▶ **Recorded data**
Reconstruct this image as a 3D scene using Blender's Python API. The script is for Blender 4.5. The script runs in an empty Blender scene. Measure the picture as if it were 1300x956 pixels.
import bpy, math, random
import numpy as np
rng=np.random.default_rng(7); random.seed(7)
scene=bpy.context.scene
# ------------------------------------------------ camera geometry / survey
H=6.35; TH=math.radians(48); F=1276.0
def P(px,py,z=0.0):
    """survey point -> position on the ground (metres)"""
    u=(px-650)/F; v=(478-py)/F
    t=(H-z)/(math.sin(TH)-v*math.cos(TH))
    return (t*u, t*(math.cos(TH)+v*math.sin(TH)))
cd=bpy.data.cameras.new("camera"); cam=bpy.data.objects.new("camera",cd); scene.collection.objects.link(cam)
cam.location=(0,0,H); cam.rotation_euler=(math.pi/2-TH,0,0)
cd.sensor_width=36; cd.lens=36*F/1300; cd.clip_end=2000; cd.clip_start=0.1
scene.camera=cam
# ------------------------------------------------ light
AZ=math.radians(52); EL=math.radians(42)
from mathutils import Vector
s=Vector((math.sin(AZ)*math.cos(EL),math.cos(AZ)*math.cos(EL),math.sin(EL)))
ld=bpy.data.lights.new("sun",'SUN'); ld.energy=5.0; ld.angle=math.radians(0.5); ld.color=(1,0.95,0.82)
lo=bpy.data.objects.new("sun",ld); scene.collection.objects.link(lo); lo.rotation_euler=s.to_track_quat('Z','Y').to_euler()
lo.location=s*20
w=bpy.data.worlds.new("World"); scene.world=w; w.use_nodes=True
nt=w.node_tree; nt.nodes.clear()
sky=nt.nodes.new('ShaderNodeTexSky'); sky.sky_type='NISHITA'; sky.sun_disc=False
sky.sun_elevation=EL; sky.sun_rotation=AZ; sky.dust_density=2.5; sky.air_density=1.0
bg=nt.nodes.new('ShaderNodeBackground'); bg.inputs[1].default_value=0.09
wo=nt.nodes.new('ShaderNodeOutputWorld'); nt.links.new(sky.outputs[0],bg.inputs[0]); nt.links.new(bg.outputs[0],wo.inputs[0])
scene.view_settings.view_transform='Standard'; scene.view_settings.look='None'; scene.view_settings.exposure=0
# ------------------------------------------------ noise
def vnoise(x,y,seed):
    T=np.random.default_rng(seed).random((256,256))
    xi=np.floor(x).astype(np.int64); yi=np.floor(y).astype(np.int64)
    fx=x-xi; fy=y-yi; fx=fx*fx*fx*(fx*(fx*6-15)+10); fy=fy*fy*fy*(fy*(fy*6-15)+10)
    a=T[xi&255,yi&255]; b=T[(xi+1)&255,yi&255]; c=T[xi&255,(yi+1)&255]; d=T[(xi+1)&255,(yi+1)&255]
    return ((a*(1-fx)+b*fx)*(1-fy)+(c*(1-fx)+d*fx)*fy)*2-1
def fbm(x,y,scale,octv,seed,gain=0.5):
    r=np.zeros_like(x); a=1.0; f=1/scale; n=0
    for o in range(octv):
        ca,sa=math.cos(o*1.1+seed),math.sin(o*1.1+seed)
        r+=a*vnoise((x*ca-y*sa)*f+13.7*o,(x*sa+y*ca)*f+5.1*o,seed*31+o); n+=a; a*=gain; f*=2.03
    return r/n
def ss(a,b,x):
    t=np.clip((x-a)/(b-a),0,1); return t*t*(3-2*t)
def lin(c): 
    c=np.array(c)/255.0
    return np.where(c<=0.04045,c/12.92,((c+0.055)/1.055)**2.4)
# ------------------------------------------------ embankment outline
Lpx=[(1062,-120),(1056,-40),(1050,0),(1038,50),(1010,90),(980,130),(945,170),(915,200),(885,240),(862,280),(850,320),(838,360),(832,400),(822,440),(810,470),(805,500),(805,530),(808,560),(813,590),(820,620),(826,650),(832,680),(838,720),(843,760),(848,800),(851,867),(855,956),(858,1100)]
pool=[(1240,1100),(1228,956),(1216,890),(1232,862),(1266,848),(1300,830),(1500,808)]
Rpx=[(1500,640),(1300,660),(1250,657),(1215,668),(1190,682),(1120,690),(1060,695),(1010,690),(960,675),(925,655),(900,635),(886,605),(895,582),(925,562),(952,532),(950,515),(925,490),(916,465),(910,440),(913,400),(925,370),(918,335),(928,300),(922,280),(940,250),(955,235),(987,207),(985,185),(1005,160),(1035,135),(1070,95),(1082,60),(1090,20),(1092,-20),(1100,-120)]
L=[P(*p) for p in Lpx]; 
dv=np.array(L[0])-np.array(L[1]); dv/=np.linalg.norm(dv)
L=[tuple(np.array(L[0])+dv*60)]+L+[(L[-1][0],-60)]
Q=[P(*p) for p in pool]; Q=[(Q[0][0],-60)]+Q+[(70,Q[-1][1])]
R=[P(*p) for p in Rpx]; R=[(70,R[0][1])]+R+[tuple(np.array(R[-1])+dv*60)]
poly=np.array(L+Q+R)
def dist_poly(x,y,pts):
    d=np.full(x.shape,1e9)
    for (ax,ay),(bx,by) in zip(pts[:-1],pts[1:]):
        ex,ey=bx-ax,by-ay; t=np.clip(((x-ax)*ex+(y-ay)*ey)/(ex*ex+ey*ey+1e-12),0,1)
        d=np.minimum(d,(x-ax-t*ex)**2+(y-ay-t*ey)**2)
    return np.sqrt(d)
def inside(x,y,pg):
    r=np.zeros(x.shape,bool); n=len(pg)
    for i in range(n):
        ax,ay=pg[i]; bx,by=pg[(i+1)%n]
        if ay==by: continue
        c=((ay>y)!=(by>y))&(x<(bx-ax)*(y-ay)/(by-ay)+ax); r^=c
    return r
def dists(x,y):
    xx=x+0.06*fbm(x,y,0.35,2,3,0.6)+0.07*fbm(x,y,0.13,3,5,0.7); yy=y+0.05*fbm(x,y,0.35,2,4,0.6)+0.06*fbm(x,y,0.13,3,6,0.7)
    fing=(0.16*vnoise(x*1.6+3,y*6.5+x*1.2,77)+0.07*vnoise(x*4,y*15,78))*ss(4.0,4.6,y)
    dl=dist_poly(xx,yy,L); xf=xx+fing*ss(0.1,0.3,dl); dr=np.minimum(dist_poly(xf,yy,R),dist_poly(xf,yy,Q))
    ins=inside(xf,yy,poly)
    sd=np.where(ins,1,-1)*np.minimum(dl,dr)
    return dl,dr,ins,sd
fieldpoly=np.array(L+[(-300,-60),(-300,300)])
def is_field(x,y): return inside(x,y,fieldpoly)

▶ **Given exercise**
Copy out the material above in its entirety. Every detail must match.

▶ **The result**
Reconstruct this image as a 3D scene using Blender's Python API. The script is for Blender 4.5. The script runs in an empty Blender scene. Measure the picture as if it were 1300x956 pixels.
import bpy, math, random
import numpy as np
rng=np.random.default_rng(7); random.seed(7)
scene=bpy.context.scene
# ------------------------------------------------ camera geometry / survey
H=6.35; TH=math.radians(48); F=1276.0
def P(px,py,z=0.0):
    """survey point -> position on the ground (metres)"""
    u=(px-650)/F; v=(478-py)/F
    t=(H-z)/(math.sin(TH)-v*math.cos(TH))
    return (t*u, t*(math.cos(TH)+v*math.sin(TH)))
cd=bpy.data.cameras.new("camera"); cam=bpy.data.objects.new("camera",cd); scene.collection.objects.link(cam)
cam.location=(0,0,H); cam.rotation_euler=(math.pi/2-TH,0,0)
cd.sensor_width=36; cd.lens=36*F/1300; cd.clip_end=2000; cd.clip_start=0.1
scene.camera=cam
# ------------------------------------------------ light
AZ=math.radians(52); EL=math.radians(42)
from mathutils import Vector
s=Vector((math.sin(AZ)*math.cos(EL),math.cos(AZ)*math.cos(EL),math.sin(EL)))
ld=bpy.data.lights.new("sun",'SUN'); ld.energy=5.0; ld.angle=math.radians(0.5); ld.color=(1,0.95,0.82)
lo=bpy.data.objects.new("sun",ld); scene.collection.objects.link(lo); lo.rotation_euler=s.to_track_quat('Z','Y').to_euler()
lo.location=s*20
w=bpy.data.worlds.new("World"); scene.world=w; w.use_nodes=True
nt=w.node_tree; nt.nodes.clear()
sky=nt.nodes.new('ShaderNodeTexSky'); sky.sky_type='NISHITA'; sky.sun_disc=False
sky.sun_elevation=EL; sky.sun_rotation=AZ; sky.dust_density=2.5; sky.air_density=1.0
bg=nt.nodes.new('ShaderNodeBackground'); bg.inputs[1].default_value=0.09
wo=nt.nodes.new('ShaderNodeOutputWorld'); nt.links.new(sky.outputs[0],bg.inputs[0]); nt.links.new(bg.outputs[0],wo.inputs[0])
scene.view_settings.view_transform='Standard'; scene.view_settings.look='None'; scene.view_settings.exposure=0
# ------------------------------------------------ noise
def vnoise(x,y,seed):
    T=np.random.default_rng(seed).random((256,256))
    xi=np.floor(x).astype(np.int64); yi=np.floor(y).astype(np.int64)
    fx=x-xi; fy=y-yi; fx=fx*fx*fx*(fx*(fx*6-15)+10); fy=fy*fy*fy*(fy*(fy*6-15)+10)
    a=T[xi&255,yi&255]; b=T[(xi+1)&255,yi&255]; c=T[xi&255,(yi+1)&255]; d=T[(xi+1)&255,(yi+1)&255]
    return ((a*(1-fx)+b*fx)*(1-fy)+(c*(1-fx)+d*fx)*fy)*2-1
def fbm(x,y,scale,octv,seed,gain=0.5):
    r=np.zeros_like(x); a=1.0; f=1/scale; n=0
    for o in range(octv):
        ca,sa=math.cos(o*1.1+seed),math.sin(o*1.1+seed)
        r+=a*vnoise((x*ca-y*sa)*f+13.7*o,(x*sa+y*ca)*f+5.1*o,seed*31+o); n+=a; a*=gain; f*=2.03
    return r/n
def ss(a,b,x):
    t=np.clip((x-a)/(b-a),0,1); return t*t*(3-2*t)
def lin(c): 
    c=np.array(c)/255.0
    return np.where(c<=0.04045,c/12.92,((c+0.055)/1.055)**2.4)
# ------------------------------------------------ embankment outline
Lpx=[(1062,-120),(1056,-40),(1050,0),(1038,50),(1010,90),(980,130),(945,170),(915,200),(885,240),(862,280),(850,320),(838,360),(832,400),(822,440),(810,470),(805,500),(805,530),(808,560),(813,590),(820,620),(826,650),(832,680),(838,720),(843,760),(848,800),(851,867),(855,956),(858,1100)]
pool=[(1240,1100),(1228,956),(1216,890),(1232,862),(1266,848),(1300,830),(1500,808)]
Rpx=[(1500,640),(1300,660),(1250,657),(1215,668),(1190,682),(1120,690),(1060,695),(1010,690),(960,675),(925,655),(900,635),(886,605),(895,582),(925,562),(952,532),(950,515),(925,490),(916,465),(910,440),(913,400),(925,370),(918,335),(928,300),(922,280),(940,250),(955,235),(987,207),(985,185),(1005,160),(1035,135),(1070,95),(1082,60),(1090,20),(1092,-20),(1100,-120)]
L=[P(*p) for p in Lpx]; 
dv=np.array(L[0])-np.array(L[1]); dv/=np.linalg.norm(dv)
L=[tuple(np.array(L[0])+dv*60)]+L+[(L[-1][0],-60)]
Q=[P(*p) for p in pool]; Q=[(Q[0][0],-60)]+Q+[(70,Q[-1][1])]
R=[P(*p) for p in Rpx]; R=[(70,R[0][1])]+R+[tuple(np.array(R[-1])+dv*60)]
poly=np.array(L+Q+R)
def dist_poly(x,y,pts):
    d=np.full(x.shape,1e9)
    for (ax,ay),(bx,by) in zip(pts[:-1],pts[1:]):
        ex,ey=bx-ax,by-ay; t=np.clip(((x-ax)*ex+(y-ay)*ey)/(ex*ex+ey*ey+1e-12),0,1)
        d=np.minimum(d,(x-ax-t*ex)**2+(y-ay-t*ey)**2)
    return np.sqrt(d)
def inside(x,y,pg):
    r=np.zeros(x.shape,bool); n=len(pg)
    for i in range(n):
        ax,ay=pg[i]; bx,by=pg[(i+1)%n]
        if ay==by: continue
        c=((ay>y)!=(by>y))&(x<(bx-ax)*(y-ay)/(by-ay)+ax); r^=c
    return r
def dists(x,y):
    xx=x+0.06*fbm(x,y,0.35,2,3,0.6)+0.07*fbm(x,y,0.13,3,5,0.7); yy=y+0.05*fbm(x,y,0.35,2,4,0.6)+0.06*fbm(x,y,0.13,3,6,0.7)
    fing=(0.16*vnoise(x*1.6+3,y*6.5+x*1.2,77)+0.07*vnoise(x*4,y*15,78))*ss(4.0,4.6,y)
    dl=dist_poly(xx,yy,L); xf=xx+fing*ss(0.1,0.3,dl); dr=np.minimum(dist_poly(xf,yy,R),dist_poly(xf,yy,Q))
    ins=inside(xf,yy,poly)
    sd=np.where(ins,1,-1)*np.minimum(dl,dr)
    return dl,dr,ins,sd
fieldpoly=np.array(L+[(-300,-60),(-300,300)])
def is_field(x,y): return inside(x,y,fieldpoly)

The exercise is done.